____ Supplied records

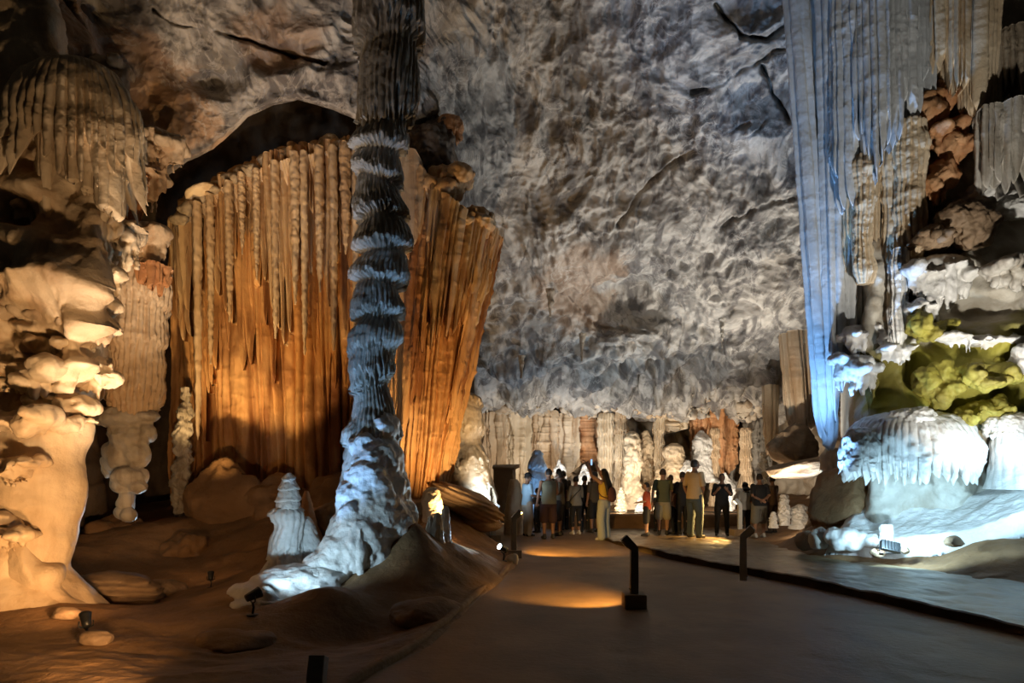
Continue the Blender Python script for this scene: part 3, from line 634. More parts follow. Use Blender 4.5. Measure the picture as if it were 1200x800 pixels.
blob_chain('foot', [(437, 541, 10.1, 25, .9), (426, 522, 10.15, 19), (434, 566, 10, 27, 1.2), (420, 590, 9.95, 27, 1.2), (440, 608, 10, 38, 1.1), (425, 628, 9.9, 42, .9), (408, 648, 9.75, 36, .8), (440, 660, 10, 42, .9), (385, 662, 9.6, 30, .6), (448, 508, 10.4, 22, 1.3), (462, 578, 10.25, 20, 1.5), (464, 610, 10.3, 24, 1.4), (448, 545, 10.2, 25, 1.4), (452, 622, 10.1, 36), (365, 674, 9.4, 30, .5), (418, 560, 10.0, 14), (446, 585, 9.85, 18, 1.5), (412, 612, 9.7, 18, 1.4)] + ribs, M_WHITE, 5, t, .02, .085)
tg = blob_chain('flowstone_tongue', [(330, 682, 9.2, 40, .4), (300, 692, 8.95, 34, .35), (352, 676, 9.4, 40, .4), (375, 676, 9.5, 38, .45), (318, 704, 8.7, 30, .35), (345, 700, 8.9, 34, .35), (292, 708, 8.6, 22, .4), (370, 690, 9.2, 30, .4)], M_WHITE, 7, None, .025, .07)
tag(tg, 'low white flowstone tongue spreading out below the pointed white stalagmite', 'flowstone')

# ------------------------------------------------------------------ stalagmites about it
t = thing('stalagmite', 'white pointed stalagmite with a cone cap standing left of the banded column', 'stalagmite', P(343, 668, 10.1))
stalag('cone_cap', [(553, 337, 340), (560, 331, 346), (575, 327, 350), (590, 323, 352), (596, 324, 351), (602, 330, 346)], 10.1, M_WHITE, 3, n=90, lump=.1, tiers=.03, tper=.14, drip=.2, parent=t)
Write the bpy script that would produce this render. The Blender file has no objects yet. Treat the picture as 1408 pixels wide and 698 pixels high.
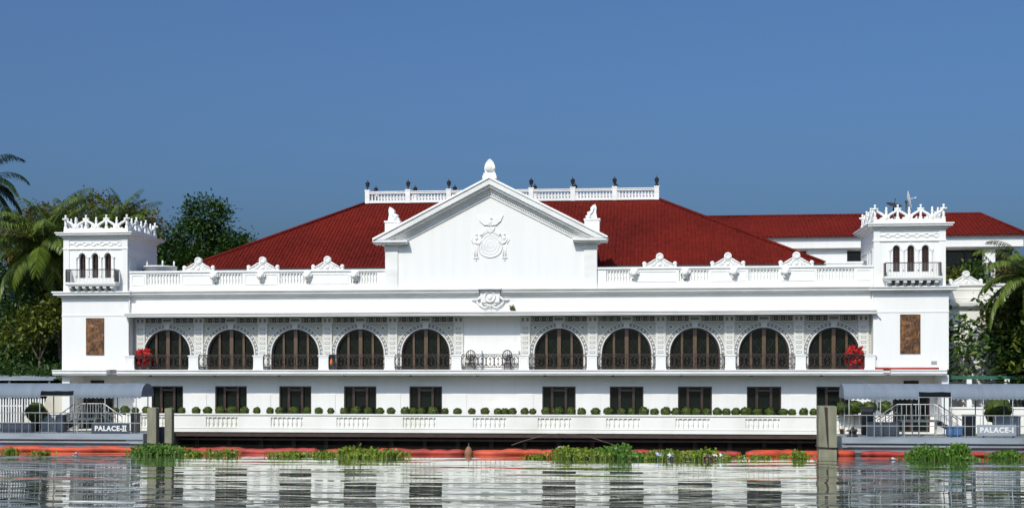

________

Directive:
Pick out all lines containing the string "pixels".

Exercise output:
Continue the Blender Python script for this scene: part 3, from line 634. More parts follow. Use Blender 4.5. Measure the picture as if it were 1200x800 pixels.
Write the bpy script that would produce this render. The Blender file has no objects yet. Treat the picture as 1408 pixels wide and 698 pixels high.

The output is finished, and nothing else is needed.